Слово и Дух суть два луча того же Солнца, или, по слову святого Григория Богослова, "вернее, два новых Солнца" в Своем проявлении Отца неразлучные, и тем не менее, как два Лица, происходящие от Того же Отца, неизреченно различные. Если, согласно латинской формуле, ввести между ними какое-нибудь новое соотношение по происхождению, допуская исхождение Святого Духа от Отца и Сына, то единоначалие Отца - то личное отношение, которое одновременно создает и единство и троичность, - уступило бы место другому понятию - понятию единой субстанции, в которой соотношения обосновывали бы различие между Лицами и где Ипостась Святого Духа была бы только лишь взаимной связью между Отцом и Сыном.
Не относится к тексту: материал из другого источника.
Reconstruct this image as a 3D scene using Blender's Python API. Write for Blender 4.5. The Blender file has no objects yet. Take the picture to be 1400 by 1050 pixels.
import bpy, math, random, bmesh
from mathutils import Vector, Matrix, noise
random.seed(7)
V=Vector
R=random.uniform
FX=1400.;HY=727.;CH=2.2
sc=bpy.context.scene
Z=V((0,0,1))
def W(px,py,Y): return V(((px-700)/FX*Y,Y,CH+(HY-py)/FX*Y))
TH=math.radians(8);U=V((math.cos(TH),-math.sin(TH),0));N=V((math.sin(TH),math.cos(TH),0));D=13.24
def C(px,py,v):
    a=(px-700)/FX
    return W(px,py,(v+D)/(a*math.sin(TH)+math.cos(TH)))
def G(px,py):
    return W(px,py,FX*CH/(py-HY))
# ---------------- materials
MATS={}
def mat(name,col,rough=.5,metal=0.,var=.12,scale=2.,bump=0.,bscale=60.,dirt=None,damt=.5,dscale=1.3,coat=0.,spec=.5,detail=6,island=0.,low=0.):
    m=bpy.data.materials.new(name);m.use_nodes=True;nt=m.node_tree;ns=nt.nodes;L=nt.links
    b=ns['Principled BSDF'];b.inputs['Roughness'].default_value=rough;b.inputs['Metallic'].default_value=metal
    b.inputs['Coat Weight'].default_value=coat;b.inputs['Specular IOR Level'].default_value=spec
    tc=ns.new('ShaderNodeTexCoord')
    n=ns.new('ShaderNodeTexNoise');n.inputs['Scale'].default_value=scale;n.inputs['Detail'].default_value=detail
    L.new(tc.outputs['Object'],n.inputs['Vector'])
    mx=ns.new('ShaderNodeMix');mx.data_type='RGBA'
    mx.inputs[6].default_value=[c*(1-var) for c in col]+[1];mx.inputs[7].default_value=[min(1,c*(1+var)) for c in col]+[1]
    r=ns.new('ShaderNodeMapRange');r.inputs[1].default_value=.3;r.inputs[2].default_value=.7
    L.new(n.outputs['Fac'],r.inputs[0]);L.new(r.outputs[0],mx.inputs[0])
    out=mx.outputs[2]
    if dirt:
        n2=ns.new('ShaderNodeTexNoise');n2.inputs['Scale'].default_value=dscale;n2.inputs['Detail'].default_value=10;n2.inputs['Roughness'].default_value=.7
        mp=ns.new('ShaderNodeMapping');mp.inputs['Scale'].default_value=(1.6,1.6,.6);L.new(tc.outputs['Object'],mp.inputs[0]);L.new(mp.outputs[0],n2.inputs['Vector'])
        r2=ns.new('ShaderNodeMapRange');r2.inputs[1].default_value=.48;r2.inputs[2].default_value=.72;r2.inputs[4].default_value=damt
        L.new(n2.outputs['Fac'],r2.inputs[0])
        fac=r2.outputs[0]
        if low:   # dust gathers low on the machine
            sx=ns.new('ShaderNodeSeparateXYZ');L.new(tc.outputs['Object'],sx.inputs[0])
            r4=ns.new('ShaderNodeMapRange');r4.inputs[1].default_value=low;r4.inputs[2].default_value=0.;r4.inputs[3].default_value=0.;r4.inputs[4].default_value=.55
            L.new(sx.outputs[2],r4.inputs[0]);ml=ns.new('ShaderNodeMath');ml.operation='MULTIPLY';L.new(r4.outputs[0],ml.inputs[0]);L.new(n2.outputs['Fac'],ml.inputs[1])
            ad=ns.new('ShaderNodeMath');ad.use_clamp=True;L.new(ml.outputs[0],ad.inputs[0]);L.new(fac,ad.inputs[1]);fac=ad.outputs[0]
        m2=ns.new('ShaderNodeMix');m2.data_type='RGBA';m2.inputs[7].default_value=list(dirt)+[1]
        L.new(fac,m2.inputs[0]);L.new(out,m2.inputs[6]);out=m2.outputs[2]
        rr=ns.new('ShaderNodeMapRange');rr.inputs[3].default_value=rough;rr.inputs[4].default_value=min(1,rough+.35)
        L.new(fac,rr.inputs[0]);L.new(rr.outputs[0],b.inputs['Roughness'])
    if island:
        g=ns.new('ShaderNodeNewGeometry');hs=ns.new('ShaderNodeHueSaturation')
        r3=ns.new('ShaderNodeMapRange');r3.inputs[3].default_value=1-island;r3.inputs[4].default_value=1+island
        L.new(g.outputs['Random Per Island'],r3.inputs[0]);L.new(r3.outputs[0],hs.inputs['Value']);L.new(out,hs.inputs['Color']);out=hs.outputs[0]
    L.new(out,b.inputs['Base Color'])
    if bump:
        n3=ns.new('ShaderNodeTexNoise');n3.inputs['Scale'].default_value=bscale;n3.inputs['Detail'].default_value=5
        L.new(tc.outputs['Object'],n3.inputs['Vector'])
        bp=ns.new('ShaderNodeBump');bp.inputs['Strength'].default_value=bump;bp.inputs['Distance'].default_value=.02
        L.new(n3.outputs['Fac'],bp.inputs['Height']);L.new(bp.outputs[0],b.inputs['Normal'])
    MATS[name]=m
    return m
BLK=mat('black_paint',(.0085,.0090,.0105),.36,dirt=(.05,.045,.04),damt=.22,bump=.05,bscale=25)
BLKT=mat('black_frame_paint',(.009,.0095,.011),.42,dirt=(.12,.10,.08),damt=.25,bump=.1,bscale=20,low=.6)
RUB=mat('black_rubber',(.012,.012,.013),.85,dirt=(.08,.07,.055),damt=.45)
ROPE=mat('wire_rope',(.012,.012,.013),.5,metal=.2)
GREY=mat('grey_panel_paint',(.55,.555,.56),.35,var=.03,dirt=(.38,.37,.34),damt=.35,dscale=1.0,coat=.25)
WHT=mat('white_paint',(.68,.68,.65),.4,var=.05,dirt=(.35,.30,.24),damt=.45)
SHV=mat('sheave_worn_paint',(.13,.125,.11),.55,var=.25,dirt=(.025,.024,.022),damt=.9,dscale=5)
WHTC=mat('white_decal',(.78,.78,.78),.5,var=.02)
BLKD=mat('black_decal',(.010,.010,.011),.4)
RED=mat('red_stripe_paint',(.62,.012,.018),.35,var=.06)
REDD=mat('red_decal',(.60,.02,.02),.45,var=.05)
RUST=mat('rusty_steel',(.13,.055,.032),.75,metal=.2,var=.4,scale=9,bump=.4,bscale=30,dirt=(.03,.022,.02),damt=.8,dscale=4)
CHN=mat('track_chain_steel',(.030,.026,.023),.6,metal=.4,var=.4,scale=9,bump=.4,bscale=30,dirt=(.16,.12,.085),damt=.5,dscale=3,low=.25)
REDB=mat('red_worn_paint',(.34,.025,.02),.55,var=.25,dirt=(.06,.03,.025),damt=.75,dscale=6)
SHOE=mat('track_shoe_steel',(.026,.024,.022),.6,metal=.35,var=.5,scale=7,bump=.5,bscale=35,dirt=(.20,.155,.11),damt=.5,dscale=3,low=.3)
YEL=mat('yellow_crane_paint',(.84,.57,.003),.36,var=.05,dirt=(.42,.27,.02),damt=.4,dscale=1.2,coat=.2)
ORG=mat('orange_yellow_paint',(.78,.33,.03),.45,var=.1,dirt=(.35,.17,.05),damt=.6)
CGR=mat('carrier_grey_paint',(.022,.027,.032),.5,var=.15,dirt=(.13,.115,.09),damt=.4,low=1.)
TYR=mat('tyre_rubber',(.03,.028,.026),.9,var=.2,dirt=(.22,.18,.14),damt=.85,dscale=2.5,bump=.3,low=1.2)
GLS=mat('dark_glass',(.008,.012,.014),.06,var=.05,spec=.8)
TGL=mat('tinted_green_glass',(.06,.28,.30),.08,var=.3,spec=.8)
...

Если мы уловим разницу в аспектах этих двух учений о Святой Троице, то поймем, почему восточные отцы всегда защищали неизреченное, апофатическое исхождение Святого Духа от Отца, как единого Изводителя Лиц, против учения более рационального, которое, превращая Отца и Сына в общее начало Святого Духа, ставило общее над личностным; в этом учении была тенденция как бы "обезличить" Ипостаси, смешивая Божественные Личности Отца и Сына в природном акте извождения Духа и превращая таким образом Третье Лицо в связь между двумя первыми.